Provided material
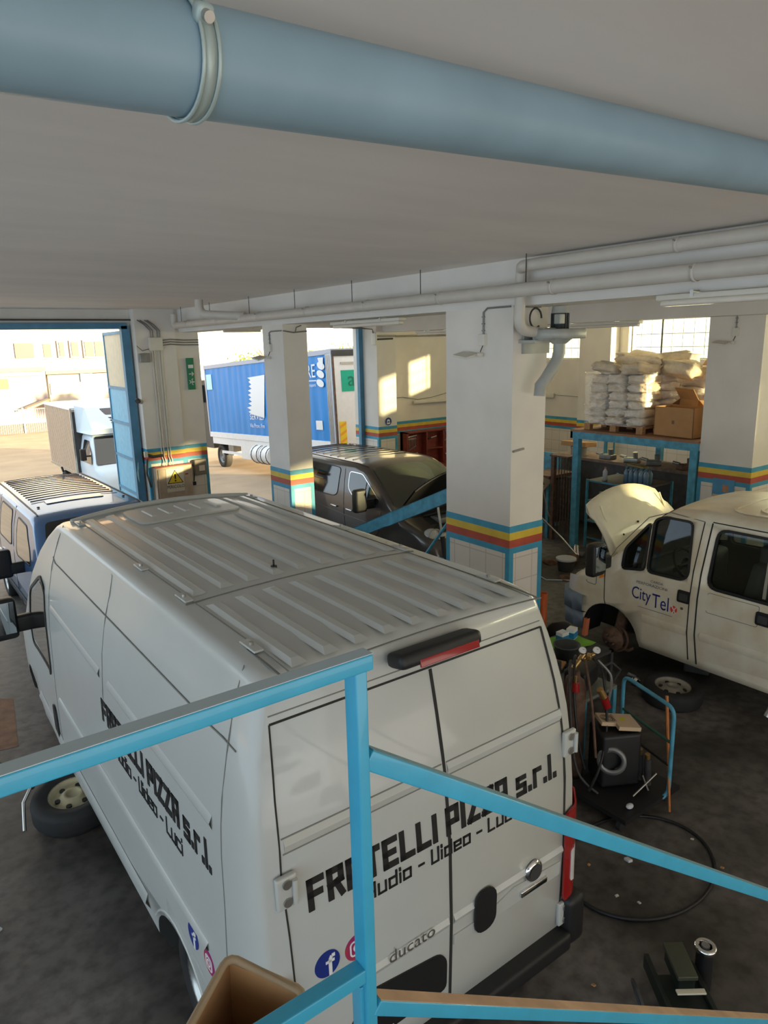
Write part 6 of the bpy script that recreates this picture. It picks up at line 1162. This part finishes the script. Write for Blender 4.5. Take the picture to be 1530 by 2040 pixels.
# wheels lying on the floor
STW = mat('steel_wheel', (.45, .42, .36), .5, .5, noise=.3)
sw = empty('removed_wheel', 'wheel with pierced steel rim lying flat beside the minibus', 'wheel', (6.93, 4.05, .1)); wheel_mb('tyre', sw, (0, 0, 0), Matrix.Rotation(.05, 4, 'X'), .325, .2, STW, .19)
lw = empty('removed_wheel', 'wheel with cream steel rim leaning under the left side of the cargo van', 'wheel', (1.0, 6.12, .15)); wheel_mb('tyre', lw, (0, 0, 0), Euler((math.radians(6), math.radians(-3), 0)).to_matrix().to_4x4(), .35, .22, mat('cream_wheel', (.50, .44, .28), .5, .3, noise=.2), .2)
q = MB(); q.tube([(.70, 6.32, .30), (.62, 6.25, .22), (.58, 6.08, .06)], .016, CHROME, 8); q.cyl((.70, 6.32, .30), (.74, 6.36, .32), .03, DGREY); tag(q.build('wheel_brace'), 'chrome wheel brace leaning on the wheel by the cargo van', 'wrench')
q = MB(); q.lathe([(0, 0), (.05, 0), (.06, .06), (.03, .1), (0, .1)], CHROME, Matrix.Translation((6.93, 4.52, 0)), 18); q.cyl((6.93, 4.52, .1), (6.86, 4.58, .14), .02, MGREY); tag(q.build('chrome_nut_cup'), 'small shiny metal cup on the floor beside the flat wheel', 'cup')
q = MB(); q.tube([(.62, 7.35, .02), (.45, 7.75, .02), (.1, 7.95, .02), (-.5, 8.1, .02)], .018, BLACK, 8); tag(q.build('air_hose'), 'black hose lying on the floor left of the cargo van', 'hose')
q = MB(); q.tube([(4.36 + .66 * math.cos(a), 2.72 + .50 * math.sin(a), .014) for a in [2 * PI * k / 60 for k in range(60)]], .013, BLACK, 8, True); tag(q.build('hose_loop'), 'thin black hose laid in a large loop on the dark floor', 'hose')
# jack under the van (front)
q = MB(); q.cbox((1.3, 7.0, .14), (.5, .3, .14), DGREY, (0, 0, .4), .03); q.cyl((1.2, 7.05, .2), (1.2, 7.05, .32), .06, BLACK); tag(q.build('jack_stand'), 'dark jack supporting the front of the cargo van', 'jack')
q = MB(); q.cbox((7.9, 4.3, .15), (.4, .3, .29), DGREY, (0, 0, .4), .03); tag(q.build('jack_block'), 'dark support block under the minibus sill', 'block')
# floor jack bottom right
fj = empty('floor_jack', 'dark green trolley jack with bright ringed saddle on the floor below the stairs', 'jack', (3.6, 1.85, 0)); b_ = (3.6, 1.85, 0)
JG = mat('jack_green_black', (.012, .02, .015), .45, noise=.3)
MJ = Matrix.Translation((3.45, 1.78, 0)) @ Matrix.Rotation(-.63, 4, 'Z')
def jb2(q, c, sz, m, rot=(0, 0, 0), bev=.004):
    t = MB(); t.cbox(c, sz, m, rot, bev); q.add([(MJ @ Vector(p))[:] for p in t.v], t.f, m, bev > 0); return q
q = MB(); jb2(q, (-.13, .05, .12), (.03, .50, .10), JG); jb2(q, (.13, .02, .12), (.03, .44, .10), JG); jb2(q, (0, .02, .10), (.24, .30, .08), JG); q.build('frame', fj, b_)
q = MB(); jb2(q, (.0, .11, .30), (.12, .24, .03), MATS['jack_arm'] if 'jack_arm' in MATS else mat('jack_arm', (.07, .075, .05), .4, .3), (.08, 0, 0), .006); jb2(q, (.0, .11, .24), (.10, .22, .10), JG, (.08, 0, 0), .01); q.build('lift_arm', fj, b_)
q = MB(); p = MJ @ Vector((.20, .21, 0)); q.cyl(p, p + Vector((0, 0, .28)), .052, BLACK); q.lathe([(.040, 0), (.052, .005), (.066, .0), (.066, -.03), (.05, -.03)], CHROME, Matrix.Translation(p + Vector((0, 0, .31))), 32); q.cyl(p + Vector((0, 0, .28)), p + Vector((0, 0, .315)), .025, MGREY); q.build('saddle', fj, b_)
q = MB(); jb2(q, (-.01, -.075, .27), (.17, .035, .012), mat('label_cream', (.62, .58, .45), .5)); q.build('label_plate', fj, b_)
q = MB(); q.cyl(MJ @ Vector((-.15, -.15, .14)), MJ @ Vector((.15, -.15, .14)), .02, STEEL, seg=12); q.build('axle', fj, b_)
for u in (-.12, -.02, .10): q = MB(); q.cyl(MJ @ Vector((u - .02, -.17, .075)), MJ @ Vector((u + .02, -.17, .075)), .065, mat('caster_tan', (.35, .26, .16), .6)); q.build('wheel', fj, b_)
q = MB(); c_ = MJ @ Vector((-.27, .0, .12)); ax_ = (MJ.to_3x3() @ Vector((1, 0, .3))).normalized(); Mw = Matrix.Translation(c_) @ ax_.to_track_quat('Z', 'Y').to_matrix().to_4x4()
q.tube([(Mw @ Vector((.115 * math.cos(a), .115 * math.sin(a), 0)))[:] for a in [2 * PI * k / 28 for k in range(28)]], .011, DGREY, 8, True)
for k in range(5): a = 2 * PI * k / 5; q.cyl(Mw @ Vector((0, 0, 0)), Mw @ Vector((.11 * math.cos(a), .11 * math.sin(a), 0)), .007, DGREY, seg=6)
q.build('wheel_frame', fj, b_)
# litter
rnd = random.Random(11)
spots = [(4.33, 2.79, 'crumpled white label scrap inside the hose loop'), (4.83, 2.30, 'small pale scrap right of the hose loop'), (3.95, 2.62, 'small cream chip near the lower edge of the hose loop'), (4.02, 2.48, 'pale pebble just outside the hose loop'), (3.2, 2.25, 'tiny white scrap beside the van rear bumper'), (4.95, 2.62, 'bright chip beyond the hose loop near the stairs'), (.22, 5.1, 'small broken plastic piece on the floor left of the van'), (.12, 4.75, 'tiny orange chip on the floor left of the van'), (.02, 3.6, 'tiny white chip at the left floor edge'), (.50, 3.1, 'small round pale cap near the bottom left of the floor'), (4.05, 2.95, 'cream crumb inside the hose loop'), (.05, 8.6, 'pale chip on the floor beyond the black hose')]
for i, (x, y, lb) in enumerate(spots): q = MB(); s = .035 if i in (0, 6) else .016; q.cbox((x, y, s * .3), (s * 1.6, s * 1.2, s * .6), [SPW, CARD, CREAMP][i % 3], (.1, .2, rnd.uniform(0, 3)), s * .15); tag(q.build('litter_scrap'), lb, 'scrap')
q = MB(); q.add([(-.35, 7.9, .002), (.8, 7.7, .002), (.95, 8.9, .002), (.3, 9.4, .002), (-.5, 9.2, .002)], [(0, 1, 2, 3, 4)], mat('orange_blotch', (.30, .15, .08), .7, noise=.4));  # flat orange-brown polygon just above the floor
o = q.build('floor_blotch'); tag(o, 'orange-brown stain on the floor beside the front of the cargo van', 'blotch')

Problem to solve
Every line above should be repeated exactly; pictures stay out of the copy.

Solved problem
Write part 6 of the bpy script that recreates this picture. It picks up at line 1162. This part finishes the script. Write for Blender 4.5. Take the picture to be 1530 by 2040 pixels.
# wheels lying on the floor
STW = mat('steel_wheel', (.45, .42, .36), .5, .5, noise=.3)
sw = empty('removed_wheel', 'wheel with pierced steel rim lying flat beside the minibus', 'wheel', (6.93, 4.05, .1)); wheel_mb('tyre', sw, (0, 0, 0), Matrix.Rotation(.05, 4, 'X'), .325, .2, STW, .19)
lw = empty('removed_wheel', 'wheel with cream steel rim leaning under the left side of the cargo van', 'wheel', (1.0, 6.12, .15)); wheel_mb('tyre', lw, (0, 0, 0), Euler((math.radians(6), math.radians(-3), 0)).to_matrix().to_4x4(), .35, .22, mat('cream_wheel', (.50, .44, .28), .5, .3, noise=.2), .2)
q = MB(); q.tube([(.70, 6.32, .30), (.62, 6.25, .22), (.58, 6.08, .06)], .016, CHROME, 8); q.cyl((.70, 6.32, .30), (.74, 6.36, .32), .03, DGREY); tag(q.build('wheel_brace'), 'chrome wheel brace leaning on the wheel by the cargo van', 'wrench')
q = MB(); q.lathe([(0, 0), (.05, 0), (.06, .06), (.03, .1), (0, .1)], CHROME, Matrix.Translation((6.93, 4.52, 0)), 18); q.cyl((6.93, 4.52, .1), (6.86, 4.58, .14), .02, MGREY); tag(q.build('chrome_nut_cup'), 'small shiny metal cup on the floor beside the flat wheel', 'cup')
q = MB(); q.tube([(.62, 7.35, .02), (.45, 7.75, .02), (.1, 7.95, .02), (-.5, 8.1, .02)], .018, BLACK, 8); tag(q.build('air_hose'), 'black hose lying on the floor left of the cargo van', 'hose')
q = MB(); q.tube([(4.36 + .66 * math.cos(a), 2.72 + .50 * math.sin(a), .014) for a in [2 * PI * k / 60 for k in range(60)]], .013, BLACK, 8, True); tag(q.build('hose_loop'), 'thin black hose laid in a large loop on the dark floor', 'hose')
# jack under the van (front)
q = MB(); q.cbox((1.3, 7.0, .14), (.5, .3, .14), DGREY, (0, 0, .4), .03); q.cyl((1.2, 7.05, .2), (1.2, 7.05, .32), .06, BLACK); tag(q.build('jack_stand'), 'dark jack supporting the front of the cargo van', 'jack')
q = MB(); q.cbox((7.9, 4.3, .15), (.4, .3, .29), DGREY, (0, 0, .4), .03); tag(q.build('jack_block'), 'dark support block under the minibus sill', 'block')
# floor jack bottom right
fj = empty('floor_jack', 'dark green trolley jack with bright ringed saddle on the floor below the stairs', 'jack', (3.6, 1.85, 0)); b_ = (3.6, 1.85, 0)
JG = mat('jack_green_black', (.012, .02, .015), .45, noise=.3)
MJ = Matrix.Translation((3.45, 1.78, 0)) @ Matrix.Rotation(-.63, 4, 'Z')
def jb2(q, c, sz, m, rot=(0, 0, 0), bev=.004):
    t = MB(); t.cbox(c, sz, m, rot, bev); q.add([(MJ @ Vector(p))[:] for p in t.v], t.f, m, bev > 0); return q
q = MB(); jb2(q, (-.13, .05, .12), (.03, .50, .10), JG); jb2(q, (.13, .02, .12), (.03, .44, .10), JG); jb2(q, (0, .02, .10), (.24, .30, .08), JG); q.build('frame', fj, b_)
q = MB(); jb2(q, (.0, .11, .30), (.12, .24, .03), MATS['jack_arm'] if 'jack_arm' in MATS else mat('jack_arm', (.07, .075, .05), .4, .3), (.08, 0, 0), .006); jb2(q, (.0, .11, .24), (.10, .22, .10), JG, (.08, 0, 0), .01); q.build('lift_arm', fj, b_)
q = MB(); p = MJ @ Vector((.20, .21, 0)); q.cyl(p, p + Vector((0, 0, .28)), .052, BLACK); q.lathe([(.040, 0), (.052, .005), (.066, .0), (.066, -.03), (.05, -.03)], CHROME, Matrix.Translation(p + Vector((0, 0, .31))), 32); q.cyl(p + Vector((0, 0, .28)), p + Vector((0, 0, .315)), .025, MGREY); q.build('saddle', fj, b_)
q = MB(); jb2(q, (-.01, -.075, .27), (.17, .035, .012), mat('label_cream', (.62, .58, .45), .5)); q.build('label_plate', fj, b_)
q = MB(); q.cyl(MJ @ Vector((-.15, -.15, .14)), MJ @ Vector((.15, -.15, .14)), .02, STEEL, seg=12); q.build('axle', fj, b_)
for u in (-.12, -.02, .10): q = MB(); q.cyl(MJ @ Vector((u - .02, -.17, .075)), MJ @ Vector((u + .02, -.17, .075)), .065, mat('caster_tan', (.35, .26, .16), .6)); q.build('wheel', fj, b_)
q = MB(); c_ = MJ @ Vector((-.27, .0, .12)); ax_ = (MJ.to_3x3() @ Vector((1, 0, .3))).normalized(); Mw = Matrix.Translation(c_) @ ax_.to_track_quat('Z', 'Y').to_matrix().to_4x4()
q.tube([(Mw @ Vector((.115 * math.cos(a), .115 * math.sin(a), 0)))[:] for a in [2 * PI * k / 28 for k in range(28)]], .011, DGREY, 8, True)
for k in range(5): a = 2 * PI * k / 5; q.cyl(Mw @ Vector((0, 0, 0)), Mw @ Vector((.11 * math.cos(a), .11 * math.sin(a), 0)), .007, DGREY, seg=6)
q.build('wheel_frame', fj, b_)
# litter
rnd = random.Random(11)
spots = [(4.33, 2.79, 'crumpled white label scrap inside the hose loop'), (4.83, 2.30, 'small pale scrap right of the hose loop'), (3.95, 2.62, 'small cream chip near the lower edge of the hose loop'), (4.02, 2.48, 'pale pebble just outside the hose loop'), (3.2, 2.25, 'tiny white scrap beside the van rear bumper'), (4.95, 2.62, 'bright chip beyond the hose loop near the stairs'), (.22, 5.1, 'small broken plastic piece on the floor left of the van'), (.12, 4.75, 'tiny orange chip on the floor left of the van'), (.02, 3.6, 'tiny white chip at the left floor edge'), (.50, 3.1, 'small round pale cap near the bottom left of the floor'), (4.05, 2.95, 'cream crumb inside the hose loop'), (.05, 8.6, 'pale chip on the floor beyond the black hose')]
for i, (x, y, lb) in enumerate(spots): q = MB(); s = .035 if i in (0, 6) else .016; q.cbox((x, y, s * .3), (s * 1.6, s * 1.2, s * .6), [SPW, CARD, CREAMP][i % 3], (.1, .2, rnd.uniform(0, 3)), s * .15); tag(q.build('litter_scrap'), lb, 'scrap')
q = MB(); q.add([(-.35, 7.9, .002), (.8, 7.7, .002), (.95, 8.9, .002), (.3, 9.4, .002), (-.5, 9.2, .002)], [(0, 1, 2, 3, 4)], mat('orange_blotch', (.30, .15, .08), .7, noise=.4));  # flat orange-brown polygon just above the floor
o = q.build('floor_blotch'); tag(o, 'orange-brown stain on the floor beside the front of the cargo van', 'blotch')